Die Qualifikations- und Hauptrennen haben den beruflichen Kurieralltag zum Vorbild. Es müssen verschiedene Kontrollpunkte angefahren werden, wo einem die Kunden ihre Sendungen zur Auslieferung überreichen. Als Nachweis erhält der Rennteilnehmer jeweils einen Stempel auf sein Manifest, also den Aufgabenzettel, der zur Überraschung immer erst nach dem Startschuss gelesen werden kann. Neben Ausdauer sind daher auch organisatorisches Geschick und gute Orientierung gefragt. Sieger ist derjenige, der entweder in der kürzesten Zeit oder innerhalb des Zeitlimits die meisten… Ach was, dabei sein ist alles! Wer nur noch an Platzierungen denkt und von Gegnern umringt ist, sollte mal zur Kuriermeisterschaft kommen. Da wird er weder reich noch berühmt, aber selbst als Letzter mit strahlendem Lächeln abrücken.

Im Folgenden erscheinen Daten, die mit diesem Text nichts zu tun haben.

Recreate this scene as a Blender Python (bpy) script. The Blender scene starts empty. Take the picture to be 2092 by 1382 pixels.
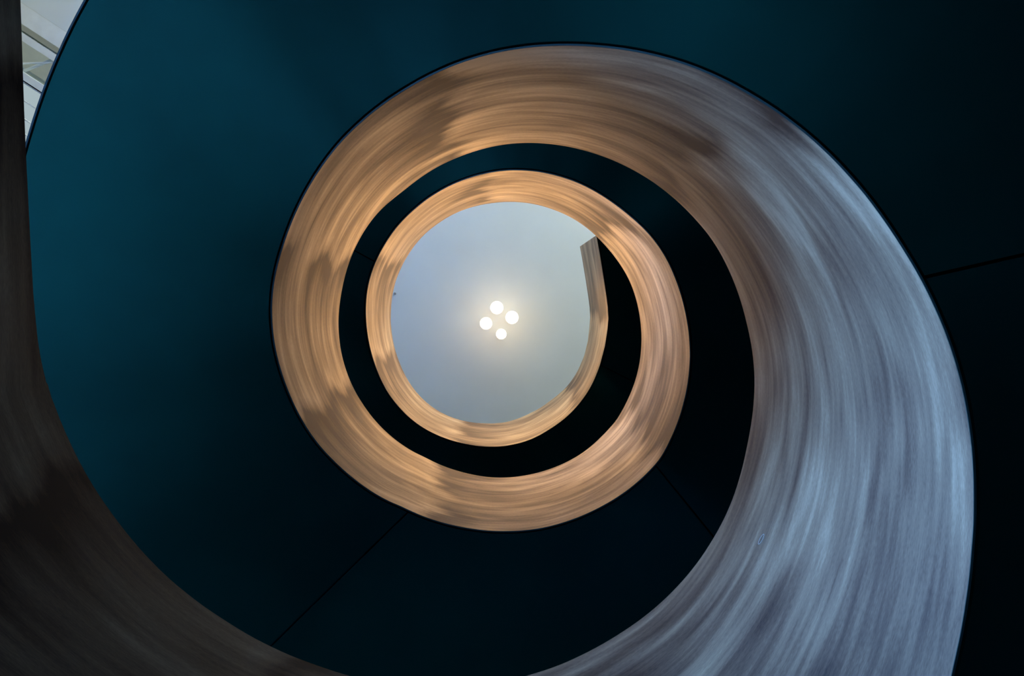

Tja, so bin ich im Juli dieses Jahres zu meiner ersten Spoke Card gekommen. Nach drei bierseligen, sonnigen Tagen auf dem Eindhovener TU-Gelände bleiben schöne Erinnerungen und die Vorfreude auf kommende Meisterschaften zurück. Bis dahin werden aber noch einige tausend Kilometer vergehen, denn wie Sie vielleicht schon ahnen, gehöre auch ich zu jenen, die täglich im Großstadtdschungel für die pünktliche Anlieferung von Zahnersatz, Steuerordnern, Blumensträußen, Blutproben – kurz gesagt, allem, was nicht lebt und in meinen Kuriersack passt – sorgen.